- From: RUELLAN Herve <Herve.Ruellan@crf.canon.fr>
- Date: Fri, 26 Apr 2013 10:43:39 +0000
- To: Martin Thomson <martin.thomson@gmail.com>, James M Snell <jasnell@gmail.com>
- CC: "ietf-http-wg@w3.org" <ietf-http-wg@w3.org>
> -----Original Message----- > From: Martin Thomson [mailto:martin.thomson@gmail.com] > Sent: vendredi 26 avril 2013 02:17 > To: James M Snell > Cc: ietf-http-wg@w3.org > Subject: Re: Design Issue: PUSH_PROMISE and Stream Priority > [snip] > > > Another question: do pushed streams inherit the same priority as their > > associated "parent" streams?
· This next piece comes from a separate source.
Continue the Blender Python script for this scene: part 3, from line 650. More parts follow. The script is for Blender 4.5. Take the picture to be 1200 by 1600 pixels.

That is, client initiates a stream #1 to > > the server with priority 5, server responds on that stream with two > > PUSH_PROMISES for server-initiated streams #2 and #4... do streams #2 > > and #4 inherit the same priority as stream #1. (Please say no, Please > > say no) > > I'm going to say yes and then make your day even worse by pointing out that > RST_STREAM(CANCEL) on stream #1 is expected to terminate all related > push streams, even if stream #1 is long gone. (I'm assuming that one didn't > sink in when you read it.) At least with priority you can copy that state over > when you copy over request headers (unless you want reprioritization of the > "parent" to also reprioritize pushes, which seems mega-crazy to me). The > push cancellation thing is messy. I'm seeing the problem in a slightly different way: in the current usage of SPDY, the client initiates the stream #1 by sending the HEADERS+PRIORITY frame with the FINAL flag set to half close it. Therefore, the client is unable to send a RST_STREAM on stream #1 to terminate the related push streams. To take into account server push, the client will want to keep the stream #1 fully open until at least it is half closed by the server. This means that in HTTP/2.0, stream #1 will stay alive much longer. Hervé.